Attention was turned to kickoffs, an area in which Coutu must improve. He made all seven of his field-goal attempts last preseason. Mare made 24 of 27 field-goal attempts during the season and put 31 percent of his kickoffs in the end zone, good for top five in the league.

“Kickoffs are the thing right now for him,” Andersen said. “We’re trying to get more power through the kickoff, better hang time and better distance. His ball-striking on his field goals is exceptional, but in order to be a complete NFL kicker you have to both of those skill-sets.
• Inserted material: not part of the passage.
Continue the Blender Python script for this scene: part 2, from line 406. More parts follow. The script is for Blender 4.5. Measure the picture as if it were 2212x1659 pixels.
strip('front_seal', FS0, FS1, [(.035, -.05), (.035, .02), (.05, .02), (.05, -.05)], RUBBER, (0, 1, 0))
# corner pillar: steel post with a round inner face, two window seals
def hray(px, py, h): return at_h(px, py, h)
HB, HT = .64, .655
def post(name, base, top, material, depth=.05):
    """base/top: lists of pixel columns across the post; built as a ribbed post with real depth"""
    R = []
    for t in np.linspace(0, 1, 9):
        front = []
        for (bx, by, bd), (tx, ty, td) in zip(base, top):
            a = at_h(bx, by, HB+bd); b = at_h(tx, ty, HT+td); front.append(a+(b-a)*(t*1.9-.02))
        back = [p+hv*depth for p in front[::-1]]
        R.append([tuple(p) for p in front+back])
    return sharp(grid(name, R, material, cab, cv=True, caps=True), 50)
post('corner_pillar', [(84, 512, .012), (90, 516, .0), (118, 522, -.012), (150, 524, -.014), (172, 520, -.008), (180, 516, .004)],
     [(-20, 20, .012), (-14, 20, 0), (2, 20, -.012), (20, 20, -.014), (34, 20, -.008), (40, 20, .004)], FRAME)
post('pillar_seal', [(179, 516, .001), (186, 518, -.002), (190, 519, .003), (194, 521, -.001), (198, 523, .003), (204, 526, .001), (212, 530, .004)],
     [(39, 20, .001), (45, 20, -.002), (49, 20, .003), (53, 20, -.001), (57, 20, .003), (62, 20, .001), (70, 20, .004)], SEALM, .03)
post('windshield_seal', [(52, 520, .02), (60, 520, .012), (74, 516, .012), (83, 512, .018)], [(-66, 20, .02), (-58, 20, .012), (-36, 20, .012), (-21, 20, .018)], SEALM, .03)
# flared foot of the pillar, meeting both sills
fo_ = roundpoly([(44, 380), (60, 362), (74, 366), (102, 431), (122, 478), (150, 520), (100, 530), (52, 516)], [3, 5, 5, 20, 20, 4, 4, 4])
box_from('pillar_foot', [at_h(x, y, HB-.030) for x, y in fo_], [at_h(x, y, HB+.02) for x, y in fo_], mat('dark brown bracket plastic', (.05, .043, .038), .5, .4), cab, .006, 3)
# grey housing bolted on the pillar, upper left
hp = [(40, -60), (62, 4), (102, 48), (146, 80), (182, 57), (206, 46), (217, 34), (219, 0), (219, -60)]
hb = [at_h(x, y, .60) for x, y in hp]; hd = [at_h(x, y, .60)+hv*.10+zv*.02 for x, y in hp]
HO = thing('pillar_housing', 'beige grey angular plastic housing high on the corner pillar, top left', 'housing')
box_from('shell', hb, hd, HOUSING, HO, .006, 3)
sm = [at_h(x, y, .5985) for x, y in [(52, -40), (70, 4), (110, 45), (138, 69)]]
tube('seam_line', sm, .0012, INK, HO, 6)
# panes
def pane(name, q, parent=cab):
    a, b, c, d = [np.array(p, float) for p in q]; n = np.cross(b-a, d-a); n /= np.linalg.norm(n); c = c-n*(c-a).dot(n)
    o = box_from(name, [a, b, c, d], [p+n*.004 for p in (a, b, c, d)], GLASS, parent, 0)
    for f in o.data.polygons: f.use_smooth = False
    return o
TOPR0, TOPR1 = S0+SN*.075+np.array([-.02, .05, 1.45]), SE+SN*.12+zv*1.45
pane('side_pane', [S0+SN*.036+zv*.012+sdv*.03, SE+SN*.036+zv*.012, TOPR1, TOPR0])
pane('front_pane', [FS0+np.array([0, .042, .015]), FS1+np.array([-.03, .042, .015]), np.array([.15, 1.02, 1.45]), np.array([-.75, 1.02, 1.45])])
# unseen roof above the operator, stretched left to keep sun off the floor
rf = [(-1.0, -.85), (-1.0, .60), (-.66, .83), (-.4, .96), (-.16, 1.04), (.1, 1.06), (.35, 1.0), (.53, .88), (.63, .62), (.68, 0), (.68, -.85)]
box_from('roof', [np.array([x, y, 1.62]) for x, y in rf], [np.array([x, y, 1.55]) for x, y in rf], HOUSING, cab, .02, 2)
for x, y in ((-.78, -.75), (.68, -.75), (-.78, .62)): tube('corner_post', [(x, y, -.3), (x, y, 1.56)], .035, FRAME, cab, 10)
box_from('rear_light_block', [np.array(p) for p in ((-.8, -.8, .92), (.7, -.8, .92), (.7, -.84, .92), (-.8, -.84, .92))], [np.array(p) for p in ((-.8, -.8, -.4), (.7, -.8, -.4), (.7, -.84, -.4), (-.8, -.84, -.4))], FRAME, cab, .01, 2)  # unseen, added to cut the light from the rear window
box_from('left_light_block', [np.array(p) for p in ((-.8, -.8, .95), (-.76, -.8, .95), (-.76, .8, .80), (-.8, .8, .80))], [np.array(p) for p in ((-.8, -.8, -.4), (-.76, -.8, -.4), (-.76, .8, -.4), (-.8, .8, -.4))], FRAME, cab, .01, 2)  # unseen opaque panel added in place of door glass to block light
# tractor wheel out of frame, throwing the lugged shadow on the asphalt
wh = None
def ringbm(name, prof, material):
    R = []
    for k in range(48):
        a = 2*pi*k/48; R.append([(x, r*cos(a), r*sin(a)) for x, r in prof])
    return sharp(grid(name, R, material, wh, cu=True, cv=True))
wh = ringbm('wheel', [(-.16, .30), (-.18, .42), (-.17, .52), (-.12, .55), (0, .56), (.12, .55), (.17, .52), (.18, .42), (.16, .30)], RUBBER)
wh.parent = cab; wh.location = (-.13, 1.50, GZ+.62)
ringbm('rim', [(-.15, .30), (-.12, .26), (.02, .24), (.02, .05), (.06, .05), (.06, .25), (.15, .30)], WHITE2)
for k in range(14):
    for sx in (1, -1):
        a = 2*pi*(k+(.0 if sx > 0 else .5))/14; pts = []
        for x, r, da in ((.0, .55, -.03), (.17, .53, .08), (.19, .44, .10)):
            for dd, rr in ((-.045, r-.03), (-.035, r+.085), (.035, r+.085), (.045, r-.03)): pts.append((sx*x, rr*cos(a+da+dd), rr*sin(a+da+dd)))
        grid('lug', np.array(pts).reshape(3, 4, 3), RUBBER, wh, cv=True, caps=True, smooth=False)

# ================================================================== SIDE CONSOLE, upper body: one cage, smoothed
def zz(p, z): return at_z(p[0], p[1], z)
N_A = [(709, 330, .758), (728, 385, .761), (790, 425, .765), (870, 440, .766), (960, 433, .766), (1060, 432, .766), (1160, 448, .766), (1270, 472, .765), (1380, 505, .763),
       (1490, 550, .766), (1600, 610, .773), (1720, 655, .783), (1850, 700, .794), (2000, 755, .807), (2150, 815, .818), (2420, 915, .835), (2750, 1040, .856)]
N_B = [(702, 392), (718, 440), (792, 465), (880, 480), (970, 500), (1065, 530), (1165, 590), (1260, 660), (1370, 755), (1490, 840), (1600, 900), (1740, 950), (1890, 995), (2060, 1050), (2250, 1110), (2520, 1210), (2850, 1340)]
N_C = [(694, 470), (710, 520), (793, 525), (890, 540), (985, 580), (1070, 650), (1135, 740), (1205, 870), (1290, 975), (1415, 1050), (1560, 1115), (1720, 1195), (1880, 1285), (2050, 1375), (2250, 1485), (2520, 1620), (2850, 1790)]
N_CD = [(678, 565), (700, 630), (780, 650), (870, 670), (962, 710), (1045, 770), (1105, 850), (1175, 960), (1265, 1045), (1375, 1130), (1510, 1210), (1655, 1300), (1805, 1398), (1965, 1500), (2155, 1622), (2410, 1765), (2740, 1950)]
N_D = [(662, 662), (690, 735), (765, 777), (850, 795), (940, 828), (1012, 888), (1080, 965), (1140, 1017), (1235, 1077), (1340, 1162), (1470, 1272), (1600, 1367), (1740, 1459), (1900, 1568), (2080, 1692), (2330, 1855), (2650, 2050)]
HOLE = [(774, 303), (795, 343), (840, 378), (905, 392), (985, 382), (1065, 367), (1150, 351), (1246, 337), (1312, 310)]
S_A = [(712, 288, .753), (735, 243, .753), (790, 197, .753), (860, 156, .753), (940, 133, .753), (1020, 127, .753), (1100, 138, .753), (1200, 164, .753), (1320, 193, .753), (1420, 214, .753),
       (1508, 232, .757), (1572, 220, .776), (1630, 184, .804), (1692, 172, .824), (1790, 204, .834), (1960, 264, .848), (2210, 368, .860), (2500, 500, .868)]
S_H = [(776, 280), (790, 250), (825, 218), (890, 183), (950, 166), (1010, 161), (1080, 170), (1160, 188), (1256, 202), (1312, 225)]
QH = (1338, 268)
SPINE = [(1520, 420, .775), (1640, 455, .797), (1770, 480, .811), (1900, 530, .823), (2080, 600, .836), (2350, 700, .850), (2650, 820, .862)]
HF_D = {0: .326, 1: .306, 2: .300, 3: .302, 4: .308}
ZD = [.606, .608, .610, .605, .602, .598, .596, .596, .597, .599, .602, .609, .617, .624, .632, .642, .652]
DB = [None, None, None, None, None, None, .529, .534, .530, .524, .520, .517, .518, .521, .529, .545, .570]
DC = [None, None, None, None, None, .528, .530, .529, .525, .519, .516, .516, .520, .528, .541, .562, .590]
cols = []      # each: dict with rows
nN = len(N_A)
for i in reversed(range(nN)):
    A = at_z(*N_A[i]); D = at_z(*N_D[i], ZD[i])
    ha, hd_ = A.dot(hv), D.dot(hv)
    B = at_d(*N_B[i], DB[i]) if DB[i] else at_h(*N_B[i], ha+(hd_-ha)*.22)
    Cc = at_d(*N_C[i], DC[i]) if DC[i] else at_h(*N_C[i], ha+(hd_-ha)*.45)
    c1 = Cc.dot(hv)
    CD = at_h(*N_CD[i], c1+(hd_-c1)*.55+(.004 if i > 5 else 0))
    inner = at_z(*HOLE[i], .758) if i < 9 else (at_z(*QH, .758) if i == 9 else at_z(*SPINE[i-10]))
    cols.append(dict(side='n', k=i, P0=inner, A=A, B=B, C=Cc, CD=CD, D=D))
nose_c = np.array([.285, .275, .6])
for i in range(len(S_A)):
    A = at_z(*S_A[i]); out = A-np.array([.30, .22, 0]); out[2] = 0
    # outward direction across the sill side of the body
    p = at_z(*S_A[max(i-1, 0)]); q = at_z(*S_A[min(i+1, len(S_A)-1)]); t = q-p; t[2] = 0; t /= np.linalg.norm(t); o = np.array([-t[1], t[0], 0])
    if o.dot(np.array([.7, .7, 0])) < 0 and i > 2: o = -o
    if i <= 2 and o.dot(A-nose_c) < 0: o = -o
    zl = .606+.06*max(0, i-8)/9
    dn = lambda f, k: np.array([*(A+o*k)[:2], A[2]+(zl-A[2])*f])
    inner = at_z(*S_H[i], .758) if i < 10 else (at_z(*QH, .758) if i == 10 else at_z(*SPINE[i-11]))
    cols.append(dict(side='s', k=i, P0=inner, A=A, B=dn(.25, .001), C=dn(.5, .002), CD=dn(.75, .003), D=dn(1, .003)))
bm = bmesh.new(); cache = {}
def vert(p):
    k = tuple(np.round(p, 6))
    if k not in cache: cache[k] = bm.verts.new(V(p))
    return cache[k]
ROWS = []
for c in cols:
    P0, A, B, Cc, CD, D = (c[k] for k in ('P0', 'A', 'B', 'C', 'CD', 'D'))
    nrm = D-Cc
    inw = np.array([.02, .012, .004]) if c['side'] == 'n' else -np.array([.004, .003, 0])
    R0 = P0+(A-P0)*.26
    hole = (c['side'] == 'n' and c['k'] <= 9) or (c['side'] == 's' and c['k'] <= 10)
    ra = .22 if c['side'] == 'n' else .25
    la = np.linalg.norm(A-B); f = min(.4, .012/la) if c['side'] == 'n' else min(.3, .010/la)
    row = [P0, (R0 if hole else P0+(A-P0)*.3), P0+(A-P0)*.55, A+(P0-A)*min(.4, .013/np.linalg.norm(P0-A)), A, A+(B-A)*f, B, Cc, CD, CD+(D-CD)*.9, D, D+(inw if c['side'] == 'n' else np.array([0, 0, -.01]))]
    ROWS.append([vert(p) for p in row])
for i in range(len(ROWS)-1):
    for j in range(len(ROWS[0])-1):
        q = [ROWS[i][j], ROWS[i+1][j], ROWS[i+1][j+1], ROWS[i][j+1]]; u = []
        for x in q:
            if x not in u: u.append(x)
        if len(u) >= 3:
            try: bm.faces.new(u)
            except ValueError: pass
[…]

The field-goal skill-set I’m pretty confident with, and I’m adding some of the mental specific things, putting him in tough situations.

“If you want to play at the highest level on Sunday afternoon, you have to practice at the highest level.”

When Coutu connected on a good kick, Andersen let him know it. He yelled “thank you” after one kickoff landed in the end zone.

“I’m just here trying to learn and have another set of eyes so that when I hit a good ball they tell me exactly where I was,” said Coutu, who has also worked with former Georgia and NFL kicker Kevin Butler. “Sometimes where you truly are in your technique and where you want to be are two different things. It’s good that he can reiterate what I do when I do something wrong and when I do something right.

“When I hit a really good ball, and that’s where I want to be, I can try to duplicate that. But when someone tells me where I’m at, I’m able to visually see it and try to replicate it.”

Coutu leaves for Seattle on July 30 with the intention of winning the kicking job. Mare has one year remaining on a two-year deal.

“They wouldn’t have kept me if they didn’t see something in me,” Coutu said. “I’m going to go in there and I know it’s going to be an open competition, and I’m going to prepare myself the best I can. ... No matter what happens, the more I learn from [Andersen] is only going to make me better.”